Hélas! Il n’y a qu’un Ducharme par siècle. Réginald Martel du quotidien La Presse de Montréal, en a rapporté le rayonnement en expliquant, dans une chronique de cette époque, que malheureusement, de grands auteurs, aussi brillants que Ducharme, sont délibérément sacrifiés. Ils devront bifurquer, publier ailleurs pour ne pas entrer en collision avec le mythique duo Ducharme-Gallimard. Est-ce sans honneur? Prière de ne pas décrier ces liens visiblement sacrés en leur accordant une liberté infinie, celle de la belle durée littéraire à travers les générations.
La littérature est une guerre qui ramasse tout dans les mots pour que retentissent les forces de l’âme et de l’esprit.
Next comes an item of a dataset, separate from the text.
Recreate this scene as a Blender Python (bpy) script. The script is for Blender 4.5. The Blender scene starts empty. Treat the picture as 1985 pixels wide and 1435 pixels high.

Les révolutions se fabriquent ainsi.
Nous vivons, encore aujourd’hui, dans ces déchirantes chasses gardées d’auteurs, aux maisons d’éditions jalousement impériales à faire basculer les nouveaux talents dans le néant.
REVUE DE PRESSE —La Presse canadienne
Dans l’histoire de la littérature québécoise, toujours si jeune et, de ce fait, si pleine de promesses encore, on peut compter sur les doigts d’une main les monstres sacrés. Réjean Ducharme en faisait partie.
Il a appartenu, à sa façon unique, à cette cohorte d’écrivains qui a frappé de plein fouet les lettres dans les années 60 : Marie-Claire Blais, Hubert Aquin, Jacques Ferron, Anne Hébert, Michel Tremblay, Victor-Lévy Beaulieu ou Jean Basile. En fait, le seul autre mythe auquel on peut comparer Ducharme au Québec est celui d’Émile Nelligan, qu’il évoque d’ailleurs abondamment dans ses romans, ses personnages citant souvent le poète tragique. Ou alors J.D. Salinger aux États-Unis, avec qui il partage la même détestation de la vie publique.
Tout commence en 1966, lors de la parution chez Gallimard de L’avalée des avalés – ses trois premiers manuscrits avaient été refusés par Pierre Tisseyre -, devenu rapidement un classique lu par des générations de jeunes Québécois.